▸ **What is needed**
Starting at the line that contains "Write part 4", reproduce each line exactly up to and including the line that contains "sweep_rect(b, pts, .018, hs);". Reproduce nothing else.

※ ※ ※

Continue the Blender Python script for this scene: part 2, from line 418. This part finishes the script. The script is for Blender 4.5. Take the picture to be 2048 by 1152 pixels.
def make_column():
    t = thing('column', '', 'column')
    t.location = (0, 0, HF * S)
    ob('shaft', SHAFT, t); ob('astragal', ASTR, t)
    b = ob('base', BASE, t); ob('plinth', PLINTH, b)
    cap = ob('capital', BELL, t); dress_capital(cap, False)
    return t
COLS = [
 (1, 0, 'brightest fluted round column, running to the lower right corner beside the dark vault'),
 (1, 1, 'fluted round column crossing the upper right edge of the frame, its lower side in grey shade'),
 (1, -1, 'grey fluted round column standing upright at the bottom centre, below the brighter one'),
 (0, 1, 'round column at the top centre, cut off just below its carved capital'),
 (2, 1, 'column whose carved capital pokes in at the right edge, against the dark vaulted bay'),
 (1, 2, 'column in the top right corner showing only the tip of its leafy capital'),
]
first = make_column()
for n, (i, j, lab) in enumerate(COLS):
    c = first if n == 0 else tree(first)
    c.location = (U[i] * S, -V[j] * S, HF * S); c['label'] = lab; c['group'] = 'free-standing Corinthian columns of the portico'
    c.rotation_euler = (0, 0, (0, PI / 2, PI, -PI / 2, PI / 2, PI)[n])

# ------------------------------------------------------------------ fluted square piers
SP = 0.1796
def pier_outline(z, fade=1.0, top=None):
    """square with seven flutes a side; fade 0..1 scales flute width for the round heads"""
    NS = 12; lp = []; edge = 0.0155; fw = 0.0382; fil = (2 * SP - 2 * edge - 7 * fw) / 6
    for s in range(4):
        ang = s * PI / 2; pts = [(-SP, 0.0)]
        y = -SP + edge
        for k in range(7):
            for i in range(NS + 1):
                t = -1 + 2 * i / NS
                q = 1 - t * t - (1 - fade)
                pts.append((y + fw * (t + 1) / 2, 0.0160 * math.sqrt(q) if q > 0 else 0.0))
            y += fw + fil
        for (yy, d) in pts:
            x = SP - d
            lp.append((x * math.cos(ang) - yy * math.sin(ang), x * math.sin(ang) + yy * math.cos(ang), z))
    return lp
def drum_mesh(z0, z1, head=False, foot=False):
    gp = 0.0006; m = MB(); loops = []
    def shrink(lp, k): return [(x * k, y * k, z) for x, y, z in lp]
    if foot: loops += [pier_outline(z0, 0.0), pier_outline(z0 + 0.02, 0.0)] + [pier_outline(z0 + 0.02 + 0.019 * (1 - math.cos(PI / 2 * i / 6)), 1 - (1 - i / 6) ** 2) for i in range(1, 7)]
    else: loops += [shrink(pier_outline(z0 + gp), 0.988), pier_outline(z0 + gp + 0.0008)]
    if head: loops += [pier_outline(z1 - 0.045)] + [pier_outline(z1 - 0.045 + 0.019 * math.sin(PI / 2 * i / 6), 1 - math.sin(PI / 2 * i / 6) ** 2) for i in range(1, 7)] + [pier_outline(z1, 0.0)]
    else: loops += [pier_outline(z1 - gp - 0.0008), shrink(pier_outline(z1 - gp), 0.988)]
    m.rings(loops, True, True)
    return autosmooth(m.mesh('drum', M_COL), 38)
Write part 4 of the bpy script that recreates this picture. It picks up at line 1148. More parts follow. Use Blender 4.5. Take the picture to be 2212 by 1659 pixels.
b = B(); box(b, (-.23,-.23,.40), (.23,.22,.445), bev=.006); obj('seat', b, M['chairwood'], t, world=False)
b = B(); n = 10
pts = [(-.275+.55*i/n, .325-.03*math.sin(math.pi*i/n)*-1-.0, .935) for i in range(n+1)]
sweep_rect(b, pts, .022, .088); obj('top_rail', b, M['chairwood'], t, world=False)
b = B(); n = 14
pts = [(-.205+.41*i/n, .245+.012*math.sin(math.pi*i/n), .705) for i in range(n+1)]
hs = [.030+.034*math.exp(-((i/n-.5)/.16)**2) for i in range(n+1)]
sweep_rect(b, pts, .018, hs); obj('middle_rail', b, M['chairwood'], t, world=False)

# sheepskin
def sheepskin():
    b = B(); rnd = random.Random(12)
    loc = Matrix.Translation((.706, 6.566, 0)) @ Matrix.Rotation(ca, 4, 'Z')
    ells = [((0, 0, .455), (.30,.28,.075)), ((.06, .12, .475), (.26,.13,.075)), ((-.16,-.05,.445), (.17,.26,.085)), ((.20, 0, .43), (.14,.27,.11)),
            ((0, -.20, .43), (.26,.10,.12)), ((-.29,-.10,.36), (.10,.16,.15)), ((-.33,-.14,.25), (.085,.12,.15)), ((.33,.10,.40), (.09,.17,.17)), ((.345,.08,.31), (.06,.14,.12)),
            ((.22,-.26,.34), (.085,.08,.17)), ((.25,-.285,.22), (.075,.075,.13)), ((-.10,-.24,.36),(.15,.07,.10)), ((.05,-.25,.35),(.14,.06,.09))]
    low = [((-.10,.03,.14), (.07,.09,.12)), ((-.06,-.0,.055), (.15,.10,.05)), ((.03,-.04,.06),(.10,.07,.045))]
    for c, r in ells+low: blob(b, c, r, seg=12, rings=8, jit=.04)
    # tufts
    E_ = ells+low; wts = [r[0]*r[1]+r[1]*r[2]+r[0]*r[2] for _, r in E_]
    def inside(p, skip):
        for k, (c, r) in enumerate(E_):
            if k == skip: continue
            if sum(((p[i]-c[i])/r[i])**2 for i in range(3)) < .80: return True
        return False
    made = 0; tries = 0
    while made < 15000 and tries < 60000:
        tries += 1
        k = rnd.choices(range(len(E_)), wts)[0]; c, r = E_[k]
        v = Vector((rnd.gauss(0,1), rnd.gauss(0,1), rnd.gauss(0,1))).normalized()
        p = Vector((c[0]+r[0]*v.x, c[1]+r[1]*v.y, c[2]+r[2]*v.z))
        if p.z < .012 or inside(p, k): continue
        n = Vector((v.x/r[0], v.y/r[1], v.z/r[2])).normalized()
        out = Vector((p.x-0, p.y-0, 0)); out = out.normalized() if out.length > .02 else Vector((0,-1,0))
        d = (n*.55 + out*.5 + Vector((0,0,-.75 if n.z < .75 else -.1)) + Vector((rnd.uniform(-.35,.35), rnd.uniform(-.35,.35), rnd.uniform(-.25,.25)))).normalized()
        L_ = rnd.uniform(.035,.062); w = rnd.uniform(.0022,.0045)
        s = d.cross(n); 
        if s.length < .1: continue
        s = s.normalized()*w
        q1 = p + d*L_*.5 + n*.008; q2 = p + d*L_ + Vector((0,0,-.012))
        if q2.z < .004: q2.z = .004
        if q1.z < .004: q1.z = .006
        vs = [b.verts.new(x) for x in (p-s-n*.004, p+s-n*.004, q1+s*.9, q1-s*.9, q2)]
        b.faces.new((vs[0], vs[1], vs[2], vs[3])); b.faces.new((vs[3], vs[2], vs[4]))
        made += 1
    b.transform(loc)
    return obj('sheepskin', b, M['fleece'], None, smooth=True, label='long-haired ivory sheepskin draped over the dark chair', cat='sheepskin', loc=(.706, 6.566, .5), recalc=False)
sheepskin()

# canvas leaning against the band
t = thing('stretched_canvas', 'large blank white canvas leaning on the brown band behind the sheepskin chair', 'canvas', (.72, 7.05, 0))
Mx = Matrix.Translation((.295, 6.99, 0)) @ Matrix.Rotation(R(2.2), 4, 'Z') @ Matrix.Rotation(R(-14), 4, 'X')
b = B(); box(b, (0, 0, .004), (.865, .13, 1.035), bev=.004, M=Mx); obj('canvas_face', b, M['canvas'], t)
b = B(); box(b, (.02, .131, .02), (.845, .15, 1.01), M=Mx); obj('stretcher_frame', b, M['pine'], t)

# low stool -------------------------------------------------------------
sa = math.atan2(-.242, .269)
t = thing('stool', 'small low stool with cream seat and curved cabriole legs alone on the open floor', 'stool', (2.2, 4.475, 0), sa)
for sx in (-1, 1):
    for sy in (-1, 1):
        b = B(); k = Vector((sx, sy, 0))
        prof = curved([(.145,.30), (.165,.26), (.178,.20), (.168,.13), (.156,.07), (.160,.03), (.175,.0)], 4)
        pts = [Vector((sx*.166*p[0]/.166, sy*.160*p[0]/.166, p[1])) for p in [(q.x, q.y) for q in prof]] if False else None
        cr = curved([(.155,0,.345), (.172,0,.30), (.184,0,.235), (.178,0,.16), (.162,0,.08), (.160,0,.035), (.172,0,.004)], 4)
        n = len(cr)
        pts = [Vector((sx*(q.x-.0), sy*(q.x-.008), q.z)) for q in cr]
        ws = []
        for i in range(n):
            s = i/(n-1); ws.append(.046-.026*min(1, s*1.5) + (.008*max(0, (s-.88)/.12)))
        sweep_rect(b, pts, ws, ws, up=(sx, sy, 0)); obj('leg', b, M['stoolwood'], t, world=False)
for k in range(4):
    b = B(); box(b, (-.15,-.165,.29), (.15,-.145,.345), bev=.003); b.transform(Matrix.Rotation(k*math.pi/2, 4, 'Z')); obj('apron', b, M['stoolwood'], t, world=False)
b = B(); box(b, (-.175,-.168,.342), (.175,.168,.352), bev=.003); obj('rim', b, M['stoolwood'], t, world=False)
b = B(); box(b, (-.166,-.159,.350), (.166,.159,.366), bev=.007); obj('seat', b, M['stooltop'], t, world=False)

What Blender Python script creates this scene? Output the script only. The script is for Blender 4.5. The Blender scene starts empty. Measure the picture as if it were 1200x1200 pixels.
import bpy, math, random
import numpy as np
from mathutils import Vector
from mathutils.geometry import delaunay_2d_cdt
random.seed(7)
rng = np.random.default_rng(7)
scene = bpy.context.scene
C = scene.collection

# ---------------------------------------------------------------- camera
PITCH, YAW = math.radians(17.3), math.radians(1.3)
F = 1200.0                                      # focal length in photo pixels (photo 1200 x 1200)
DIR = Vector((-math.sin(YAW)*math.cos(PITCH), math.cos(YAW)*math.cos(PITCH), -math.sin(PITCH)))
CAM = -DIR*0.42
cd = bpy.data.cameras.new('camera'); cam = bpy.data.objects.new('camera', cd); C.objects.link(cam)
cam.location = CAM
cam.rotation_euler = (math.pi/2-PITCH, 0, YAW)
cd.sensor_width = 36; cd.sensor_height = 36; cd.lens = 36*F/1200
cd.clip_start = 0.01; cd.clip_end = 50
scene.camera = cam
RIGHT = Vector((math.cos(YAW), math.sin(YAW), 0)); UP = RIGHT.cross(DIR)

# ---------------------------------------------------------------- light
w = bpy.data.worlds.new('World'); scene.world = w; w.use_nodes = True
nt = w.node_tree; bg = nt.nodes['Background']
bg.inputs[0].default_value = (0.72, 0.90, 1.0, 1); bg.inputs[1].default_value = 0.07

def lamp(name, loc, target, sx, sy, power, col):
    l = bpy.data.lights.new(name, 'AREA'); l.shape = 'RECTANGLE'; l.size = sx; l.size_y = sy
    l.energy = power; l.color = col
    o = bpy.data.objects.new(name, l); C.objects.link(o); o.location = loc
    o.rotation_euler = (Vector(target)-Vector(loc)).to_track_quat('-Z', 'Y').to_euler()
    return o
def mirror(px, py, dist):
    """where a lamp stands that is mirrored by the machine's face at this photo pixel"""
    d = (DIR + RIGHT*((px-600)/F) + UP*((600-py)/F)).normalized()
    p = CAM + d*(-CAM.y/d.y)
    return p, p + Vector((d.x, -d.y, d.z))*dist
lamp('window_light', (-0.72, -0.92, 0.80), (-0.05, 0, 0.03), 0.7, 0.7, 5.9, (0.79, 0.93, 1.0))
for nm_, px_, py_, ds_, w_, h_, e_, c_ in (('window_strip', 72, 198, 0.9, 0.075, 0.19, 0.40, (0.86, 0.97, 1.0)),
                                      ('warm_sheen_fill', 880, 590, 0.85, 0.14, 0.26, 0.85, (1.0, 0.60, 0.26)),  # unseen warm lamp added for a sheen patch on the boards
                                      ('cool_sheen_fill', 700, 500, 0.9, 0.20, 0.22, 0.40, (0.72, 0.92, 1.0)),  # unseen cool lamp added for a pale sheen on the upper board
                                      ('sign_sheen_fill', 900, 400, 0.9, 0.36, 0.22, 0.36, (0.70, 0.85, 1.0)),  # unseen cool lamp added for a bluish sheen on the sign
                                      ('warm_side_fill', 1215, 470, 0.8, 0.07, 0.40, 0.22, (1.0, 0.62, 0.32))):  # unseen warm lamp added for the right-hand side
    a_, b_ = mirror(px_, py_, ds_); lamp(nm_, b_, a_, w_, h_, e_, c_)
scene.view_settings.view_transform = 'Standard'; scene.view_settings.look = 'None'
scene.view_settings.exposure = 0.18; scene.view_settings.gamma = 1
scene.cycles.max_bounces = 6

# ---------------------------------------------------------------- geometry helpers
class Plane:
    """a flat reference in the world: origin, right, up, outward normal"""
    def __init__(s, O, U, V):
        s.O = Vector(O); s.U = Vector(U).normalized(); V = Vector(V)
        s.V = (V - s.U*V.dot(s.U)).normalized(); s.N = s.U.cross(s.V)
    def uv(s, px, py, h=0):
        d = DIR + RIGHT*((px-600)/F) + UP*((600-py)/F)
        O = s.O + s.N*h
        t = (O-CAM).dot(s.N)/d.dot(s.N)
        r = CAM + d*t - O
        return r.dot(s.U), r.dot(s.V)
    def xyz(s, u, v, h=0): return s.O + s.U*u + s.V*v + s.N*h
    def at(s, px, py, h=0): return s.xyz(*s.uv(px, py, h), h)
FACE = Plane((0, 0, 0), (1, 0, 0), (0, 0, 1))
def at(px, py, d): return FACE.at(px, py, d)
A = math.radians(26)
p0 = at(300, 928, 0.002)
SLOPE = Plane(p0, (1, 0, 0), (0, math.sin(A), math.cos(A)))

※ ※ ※

▸ **Output of the task**
Write part 4 of the bpy script that recreates this picture. It picks up at line 1148. More parts follow. Use Blender 4.5. Take the picture to be 2212 by 1659 pixels.
b = B(); box(b, (-.23,-.23,.40), (.23,.22,.445), bev=.006); obj('seat', b, M['chairwood'], t, world=False)
b = B(); n = 10
pts = [(-.275+.55*i/n, .325-.03*math.sin(math.pi*i/n)*-1-.0, .935) for i in range(n+1)]
sweep_rect(b, pts, .022, .088); obj('top_rail', b, M['chairwood'], t, world=False)
b = B(); n = 14
pts = [(-.205+.41*i/n, .245+.012*math.sin(math.pi*i/n), .705) for i in range(n+1)]
hs = [.030+.034*math.exp(-((i/n-.5)/.16)**2) for i in range(n+1)]
sweep_rect(b, pts, .018, hs); obj('middle_rail', b, M['chairwood'], t, world=False)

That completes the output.